[Collected data entries]
%%
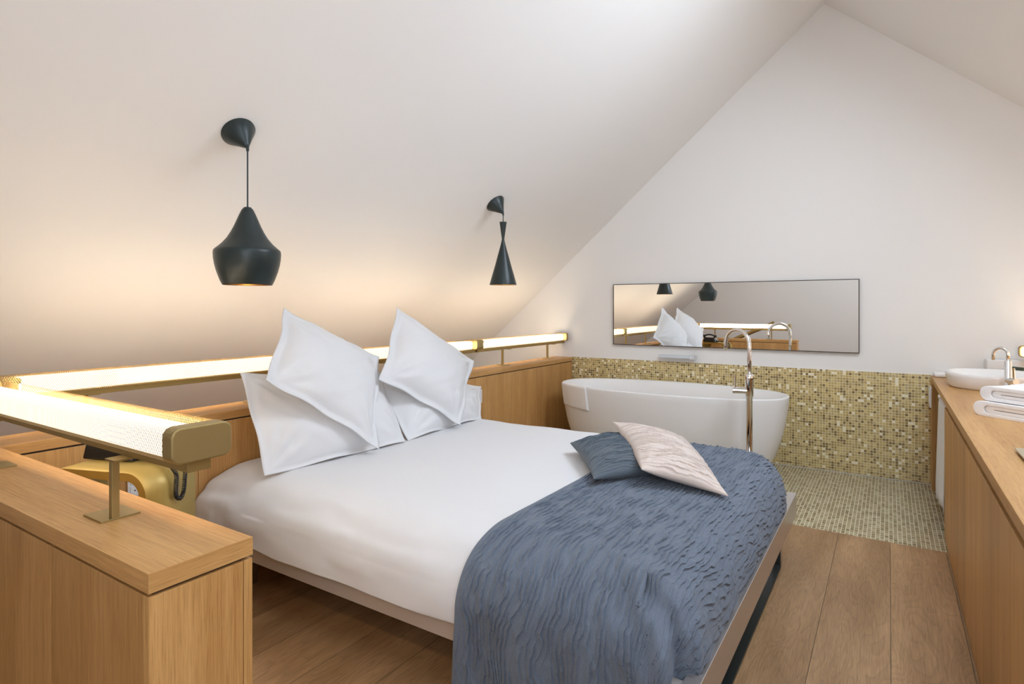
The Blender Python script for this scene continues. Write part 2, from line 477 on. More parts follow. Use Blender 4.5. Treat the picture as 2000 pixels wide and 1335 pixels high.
# ------------------------------------------------------------------ oak low walls
TZ = .77; TT = .037; GAP = .007
HX0, HX1 = -2.785, -2.575
hb = thing('headboard_cabinet', ((HX0 + HX1) / 2, 2.9, 0), 'long low oak headboard cabinet between the bed and the sloping ceiling', 'cabinet')
build('top', box(HX0, HX1, .738, GY - .002, TZ - TT, TZ), M['oak_y'], hb, bevel=.0012)
build('core', box(HX0 + .006, HX1 - .008, .75, GY - .002, 0, TZ - TT), M['gap_shade'], hb)
ysm = [.738, 1.43, 2.12, 2.81, 3.50, 4.005, 4.385, GY - .003]
for a, b in zip(ysm[:-1], ysm[1:]):
    gp = .0012 if b != 4.005 and a != 4.005 else .0004
    build('panel', box(HX1 - .02, HX1 - .001, a + gp, b - gp, .0, TZ - TT - GAP), M['oak_z'], hb, bevel=.0008)
build('back_panel', box(HX0 + .001, HX0 + .015, .745, GY - .004, 0, TZ - TT - GAP), M['oak_z'], hb)

DY0, DY1, DX1 = .531, .737, -1.12
dv = thing('divider_cabinet', (-1.95, .635, 0), 'low oak divider cabinet in the left foreground with a flat worktop', 'cabinet')
build('top', box(HX0, DX1 - .002, DY0, DY1, TZ - TT, TZ), M['oak_x'], dv, bevel=.0006)
build('edge_band', box(DX1 - .002, DX1, DY0, DY1, TZ - TT, TZ), M['oak_y'], dv, bevel=.0006)
build('core', box(HX0 + .01, DX1 - .012, DY0 + .012, DY1 - .012, 0, TZ - TT), M['gap_shade'], dv)
xs = [DX1 - .02, -1.546, -1.972, -2.398, HX0]
for a, b in zip(xs[:-1], xs[1:]):
    build('door', box(b + .0015, a - (.0015 if a != xs[0] else -.0005), DY0 + .001, DY0 + .02, .0, TZ - TT - GAP), M['oak_z'], dv, bevel=.0008)
build('end_panel', box(DX1 - .02, DX1 - .001, DY0 + .001, DY1 - .0215, 0, TZ - TT - GAP), M['oak_z'], dv, bevel=.0008)
build('back_panel', box(HX0 + .22, DX1 - .001, DY1 - .0195, DY1 - .0005, 0, TZ - TT - GAP), M['oak_z'], dv, bevel=.0008)

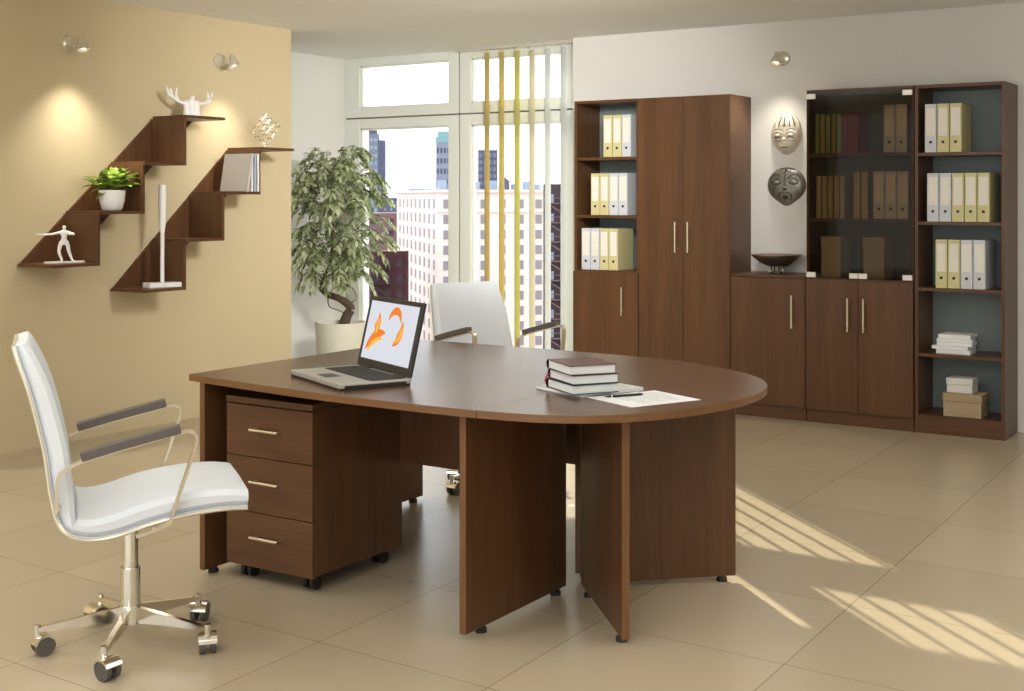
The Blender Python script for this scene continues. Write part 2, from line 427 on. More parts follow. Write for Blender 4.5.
# vertical blinds
bl = thing('vertical_blind', (-5.30, 8.28, 0), 0, 'vertical window blind with three yellow and three white slats', 'blind')
boxo('track', (-0.62, 0.47, -0.02, 0.02, H - 0.025, H), M['clip'], bl, 0.003)
for x, mk, lab in ((-5.652, 'slat_ochre', 'ochre slat'), (-5.514, 'slat_gold', 'golden slat'), (-5.372, 'slat_olive', 'yellow green slat'), (-5.236, 'slat_cream', 'cream slat'), (-5.095, 'slat_white', 'white slat'), (-4.955, 'slat_white', 'white slat')):
    bm = bmesh.new()
    n = 8; ths = 0.0012
    prof = [(-0.05 + 0.1 * i / n, 0.006 * (1 - ((i - n / 2) / (n / 2)) ** 2)) for i in range(n + 1)]
    outl = prof + [(a, b - ths) for a, b in prof[::-1]]
    prism(bm, outl, 0.06, H - 0.05)
    cyl(bm, (0, 0.004, H - 0.055), (0, 0.004, H - 0.02), 0.006)
    s = obj('slat', bm, M[mk], bl, smooth=True, loc=(x + 5.30, 0, 0), rot=(0, 0, R(148))); s['label'] = lab

# ---------------------------------------------------------------- desks
def foot(parent, x, y, n='foot'):
    bm = bmesh.new(); lathe(bm, [(0, 0), (0.02, 0), (0.02, 0.012), (0.013, 0.02), (0, 0.02)], n=16)
    return obj(n, bm, M['black'], parent, smooth=True, loc=(x, y, 0))
def vboard(name, parent, x0, x1, y0, y1, z0=0.02, z1=0.725, m='wood'):
    return boxo(name, (x0, x1, y0, y1, z0, z1), M[m], parent, 0.0015)
T0, T1 = 0.725, 0.75
front_edge = catmull([(-3.702, 3.412, 0), (-3.45, 3.375, 0), (-3.0, 3.325, 0), (-2.6, 3.315, 0), (-2.309, 3.322, 0)], 5)
def edged_top(name, outline, parent, ox, oy):
    bm = bmesh.new(); prism(bm, [(x - ox, y - oy) for x, y in outline], T0, T1, 0.0008)
    o = obj(name, bm, M['wood_top'], parent)
    o.data.materials.append(M['wood_edge_x'])
    for p in o.data.polygons:
        if abs(p.normal.z) < 0.5: p.material_index = 1
    return o
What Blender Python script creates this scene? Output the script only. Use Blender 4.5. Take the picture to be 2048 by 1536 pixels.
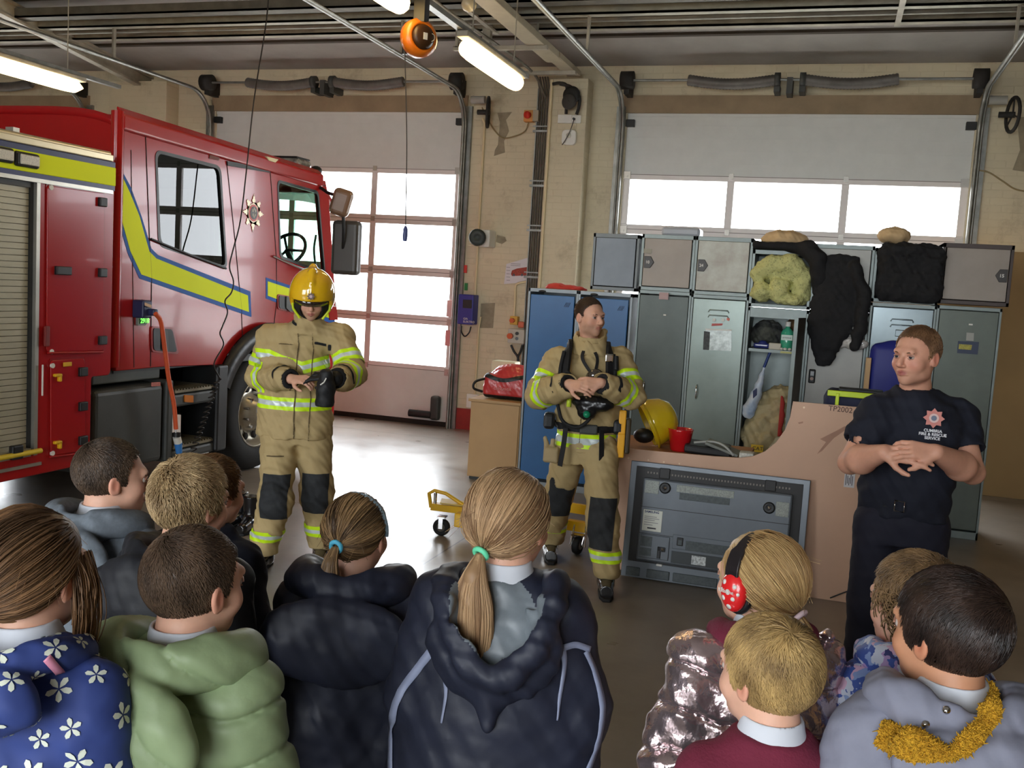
%%
§ Brief:
Print exactly the lines from the line with "for Blender 4.5." to the line with "s = obj('slat', bm, M[mk], bl, smooth=True, loc=(x", both included, and nothing else.

§ Reply to the task:
The Blender Python script for this scene continues. Write part 2, from line 427 on. More parts follow. Write for Blender 4.5.
# vertical blinds
bl = thing('vertical_blind', (-5.30, 8.28, 0), 0, 'vertical window blind with three yellow and three white slats', 'blind')
boxo('track', (-0.62, 0.47, -0.02, 0.02, H - 0.025, H), M['clip'], bl, 0.003)
for x, mk, lab in ((-5.652, 'slat_ochre', 'ochre slat'), (-5.514, 'slat_gold', 'golden slat'), (-5.372, 'slat_olive', 'yellow green slat'), (-5.236, 'slat_cream', 'cream slat'), (-5.095, 'slat_white', 'white slat'), (-4.955, 'slat_white', 'white slat')):
    bm = bmesh.new()
    n = 8; ths = 0.0012
    prof = [(-0.05 + 0.1 * i / n, 0.006 * (1 - ((i - n / 2) / (n / 2)) ** 2)) for i in range(n + 1)]
    outl = prof + [(a, b - ths) for a, b in prof[::-1]]
    prism(bm, outl, 0.06, H - 0.05)
    cyl(bm, (0, 0.004, H - 0.055), (0, 0.004, H - 0.02), 0.006)
    s = obj('slat', bm, M[mk], bl, smooth=True, loc=(x + 5.30, 0, 0), rot=(0, 0, R(148))); s['label'] = lab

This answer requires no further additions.